▶ _WHAT YOU SHOULD DO_:
Search the material and gather each line with "picture" in it.

— START —

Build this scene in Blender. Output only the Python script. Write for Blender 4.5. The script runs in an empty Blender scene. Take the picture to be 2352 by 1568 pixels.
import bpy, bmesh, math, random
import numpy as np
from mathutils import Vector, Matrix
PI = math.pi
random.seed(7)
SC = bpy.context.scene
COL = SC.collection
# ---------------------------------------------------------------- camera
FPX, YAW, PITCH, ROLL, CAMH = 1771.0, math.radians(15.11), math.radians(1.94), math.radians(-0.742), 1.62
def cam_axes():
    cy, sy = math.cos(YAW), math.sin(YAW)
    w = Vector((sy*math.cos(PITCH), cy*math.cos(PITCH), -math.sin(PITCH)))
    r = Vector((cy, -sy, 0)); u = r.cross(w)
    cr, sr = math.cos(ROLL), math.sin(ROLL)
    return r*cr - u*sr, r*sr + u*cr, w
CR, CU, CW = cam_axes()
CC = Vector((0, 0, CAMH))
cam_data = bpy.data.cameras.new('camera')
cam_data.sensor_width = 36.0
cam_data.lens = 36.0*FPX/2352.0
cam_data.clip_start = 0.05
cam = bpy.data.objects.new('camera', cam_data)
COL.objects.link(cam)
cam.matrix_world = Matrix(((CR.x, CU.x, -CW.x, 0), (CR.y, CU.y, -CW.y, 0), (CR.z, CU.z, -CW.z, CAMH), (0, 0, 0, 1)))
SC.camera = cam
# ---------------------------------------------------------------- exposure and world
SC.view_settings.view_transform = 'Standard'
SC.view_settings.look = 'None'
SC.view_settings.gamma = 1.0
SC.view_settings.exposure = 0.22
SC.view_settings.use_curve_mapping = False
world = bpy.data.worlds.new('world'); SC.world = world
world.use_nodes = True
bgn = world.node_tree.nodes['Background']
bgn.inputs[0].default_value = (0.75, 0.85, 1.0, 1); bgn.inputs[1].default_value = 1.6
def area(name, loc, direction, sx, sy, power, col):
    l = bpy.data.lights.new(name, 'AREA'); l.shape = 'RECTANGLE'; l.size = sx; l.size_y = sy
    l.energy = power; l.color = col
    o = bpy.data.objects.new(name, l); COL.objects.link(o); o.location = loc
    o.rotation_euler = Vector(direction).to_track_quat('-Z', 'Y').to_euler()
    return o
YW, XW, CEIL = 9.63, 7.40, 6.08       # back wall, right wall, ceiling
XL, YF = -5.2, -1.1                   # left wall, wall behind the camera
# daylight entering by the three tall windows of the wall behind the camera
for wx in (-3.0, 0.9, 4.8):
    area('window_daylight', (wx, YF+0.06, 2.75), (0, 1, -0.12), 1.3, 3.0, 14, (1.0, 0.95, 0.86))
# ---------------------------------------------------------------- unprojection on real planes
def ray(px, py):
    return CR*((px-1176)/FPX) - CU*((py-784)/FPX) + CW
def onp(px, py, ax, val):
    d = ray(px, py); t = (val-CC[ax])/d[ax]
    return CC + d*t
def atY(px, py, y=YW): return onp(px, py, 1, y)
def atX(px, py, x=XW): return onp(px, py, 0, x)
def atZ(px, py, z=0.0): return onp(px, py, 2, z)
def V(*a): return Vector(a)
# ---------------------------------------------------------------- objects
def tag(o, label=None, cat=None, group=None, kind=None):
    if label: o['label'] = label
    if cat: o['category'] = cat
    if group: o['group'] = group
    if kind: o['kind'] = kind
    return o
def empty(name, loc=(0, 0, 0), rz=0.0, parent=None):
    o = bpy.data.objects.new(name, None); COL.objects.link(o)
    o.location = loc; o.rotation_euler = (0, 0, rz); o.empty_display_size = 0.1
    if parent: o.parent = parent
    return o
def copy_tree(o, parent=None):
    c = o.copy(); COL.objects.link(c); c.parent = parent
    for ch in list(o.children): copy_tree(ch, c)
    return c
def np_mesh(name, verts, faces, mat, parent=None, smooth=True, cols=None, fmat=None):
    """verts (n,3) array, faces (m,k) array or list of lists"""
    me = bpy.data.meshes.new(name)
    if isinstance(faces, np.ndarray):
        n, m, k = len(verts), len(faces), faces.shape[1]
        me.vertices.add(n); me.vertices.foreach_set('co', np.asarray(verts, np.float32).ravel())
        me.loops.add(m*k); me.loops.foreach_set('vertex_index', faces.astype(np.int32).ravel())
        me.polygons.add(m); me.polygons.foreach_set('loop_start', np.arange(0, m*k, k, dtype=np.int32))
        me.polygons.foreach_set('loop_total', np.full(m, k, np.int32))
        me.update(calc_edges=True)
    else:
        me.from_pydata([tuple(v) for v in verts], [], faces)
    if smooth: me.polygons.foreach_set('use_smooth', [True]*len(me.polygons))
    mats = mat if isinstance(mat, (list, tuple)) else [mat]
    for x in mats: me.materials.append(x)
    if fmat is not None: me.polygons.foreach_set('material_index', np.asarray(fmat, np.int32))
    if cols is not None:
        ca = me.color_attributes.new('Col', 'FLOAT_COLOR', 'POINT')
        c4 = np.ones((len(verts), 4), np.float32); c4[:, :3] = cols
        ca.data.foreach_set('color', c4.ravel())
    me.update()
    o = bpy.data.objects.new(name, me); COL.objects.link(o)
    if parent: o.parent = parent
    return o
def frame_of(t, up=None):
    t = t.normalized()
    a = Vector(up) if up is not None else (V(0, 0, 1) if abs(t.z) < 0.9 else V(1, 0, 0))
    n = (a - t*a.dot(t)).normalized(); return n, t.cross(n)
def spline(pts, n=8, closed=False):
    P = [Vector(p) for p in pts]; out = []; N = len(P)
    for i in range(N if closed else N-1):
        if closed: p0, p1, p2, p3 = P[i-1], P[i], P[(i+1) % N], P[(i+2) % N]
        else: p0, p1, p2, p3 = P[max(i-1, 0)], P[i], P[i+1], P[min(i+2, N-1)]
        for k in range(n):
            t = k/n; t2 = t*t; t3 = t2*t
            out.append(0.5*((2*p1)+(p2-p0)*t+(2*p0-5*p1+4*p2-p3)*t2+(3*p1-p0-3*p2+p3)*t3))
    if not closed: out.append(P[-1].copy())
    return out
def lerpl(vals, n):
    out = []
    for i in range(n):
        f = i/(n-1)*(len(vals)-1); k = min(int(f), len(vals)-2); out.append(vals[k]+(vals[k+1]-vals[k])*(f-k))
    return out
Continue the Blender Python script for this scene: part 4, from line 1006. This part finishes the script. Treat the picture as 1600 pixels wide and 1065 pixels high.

— END —

▶ _RESULT OF THIS EXERCISE_:
Build this scene in Blender. Output only the Python script. Write for Blender 4.5. The script runs in an empty Blender scene. Take the picture to be 2352 by 1568 pixels.
Continue the Blender Python script for this scene: part 4, from line 1006. This part finishes the script. Treat the picture as 1600 pixels wide and 1065 pixels high.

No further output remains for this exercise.